Bank Ratings, then...

...and now.

Financial analysts, like military types, are fond of using acronyms. These abbreviations can be useful in either simplifying overly complicated ideas and concepts, or putting a snappy name on irredeemably inscrutable notions. Anyone who has had his/her 401k and IRA whiplashed by CLOs, ETFs and MBSs issued by BAML, DBS, CS, ING etc. over the past few years knows what I am talking about.
The criteria used to assess the health of banks is no exception. For many years now, a commonly used method of analyzing the quality of banks has been the CAMELS grading system. It stands for Capital, Asset quality, Management, Earnings, asset/Liability management, and Sensitivity to market risk. Banks are scored 1 to 5 on each criterion. The US bank regulators utilize this system on a regular basis and provide the results to banks’ management teams (though not to the public). In theory, this is all well and good – no one would argue that the CAMELS components are not the correct ones to focus on. However, it’s hard not to think that CAMELS is a misnomer. Banks are hardly the type of creatures that can steadfastly trudge their way through a hostile environment and remain standing when others would drop of dehydration and exposure.

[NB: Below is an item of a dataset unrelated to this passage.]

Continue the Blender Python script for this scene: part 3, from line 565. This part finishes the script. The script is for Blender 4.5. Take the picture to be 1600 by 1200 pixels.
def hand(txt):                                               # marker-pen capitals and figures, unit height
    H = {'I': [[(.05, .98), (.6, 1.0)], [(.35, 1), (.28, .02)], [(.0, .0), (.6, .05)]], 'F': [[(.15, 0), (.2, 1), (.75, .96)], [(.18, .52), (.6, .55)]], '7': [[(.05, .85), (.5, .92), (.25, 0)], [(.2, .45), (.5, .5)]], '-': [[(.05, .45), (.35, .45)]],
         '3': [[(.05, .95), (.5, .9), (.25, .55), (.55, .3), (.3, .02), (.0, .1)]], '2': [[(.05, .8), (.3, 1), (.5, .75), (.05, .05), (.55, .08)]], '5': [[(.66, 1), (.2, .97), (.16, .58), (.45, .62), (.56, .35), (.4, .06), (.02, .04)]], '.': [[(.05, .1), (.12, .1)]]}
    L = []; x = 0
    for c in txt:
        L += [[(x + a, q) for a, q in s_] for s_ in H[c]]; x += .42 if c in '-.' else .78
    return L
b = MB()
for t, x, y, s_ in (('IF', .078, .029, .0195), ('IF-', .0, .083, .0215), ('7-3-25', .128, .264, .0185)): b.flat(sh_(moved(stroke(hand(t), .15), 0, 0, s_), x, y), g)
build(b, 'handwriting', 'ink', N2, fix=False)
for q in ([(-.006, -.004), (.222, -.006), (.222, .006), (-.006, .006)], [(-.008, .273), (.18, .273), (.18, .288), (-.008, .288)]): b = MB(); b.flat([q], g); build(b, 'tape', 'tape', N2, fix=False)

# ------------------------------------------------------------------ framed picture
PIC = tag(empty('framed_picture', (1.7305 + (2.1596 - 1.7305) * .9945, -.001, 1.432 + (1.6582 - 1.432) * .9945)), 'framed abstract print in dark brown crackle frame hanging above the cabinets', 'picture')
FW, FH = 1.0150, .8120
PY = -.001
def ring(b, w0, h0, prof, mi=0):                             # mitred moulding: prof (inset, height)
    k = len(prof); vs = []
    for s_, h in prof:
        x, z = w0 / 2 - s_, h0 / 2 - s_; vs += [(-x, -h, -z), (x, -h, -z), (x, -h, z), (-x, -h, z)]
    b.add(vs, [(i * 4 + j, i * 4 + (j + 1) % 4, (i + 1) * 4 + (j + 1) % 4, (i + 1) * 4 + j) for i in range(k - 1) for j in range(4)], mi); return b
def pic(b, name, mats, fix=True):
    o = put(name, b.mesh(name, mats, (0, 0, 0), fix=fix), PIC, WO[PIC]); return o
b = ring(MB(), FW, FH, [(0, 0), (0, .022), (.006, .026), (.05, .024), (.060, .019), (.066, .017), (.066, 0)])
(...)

Now, we have an alternative. Berenberg Bank, a small, steady German private bank (the type that services an elite clientele), has come up with another acronym to rate the durability of European banks – SCARY. It stands for Solvency, Complexity, Adaptability, Risk, and ‘Yes, we do believe in structural change’. Okay, the ‘Y’ is a bit of a stretch, but at least it tries to capture a very important feature of a bank’s profile – its culture. Not surprisingly, Berenberg’s analysis revealed that the riskiest European banks are those in Italy, Spain and France. Some of the global banks such as Barclays and UBS received a mixed report card. The winners tended to be the stiff-backed and stingy northern European banks. The good news for Asia is that HSBC was among the strongest names.
So Berenberg Bank is on to something; if nothing else, SCARY is a better reflection than CAMELS of the zeitgeist of the times. And Berenberg should know something about adaptability. After all, they’ve been around since 1590, making them one of the oldest banks in the world. OMG!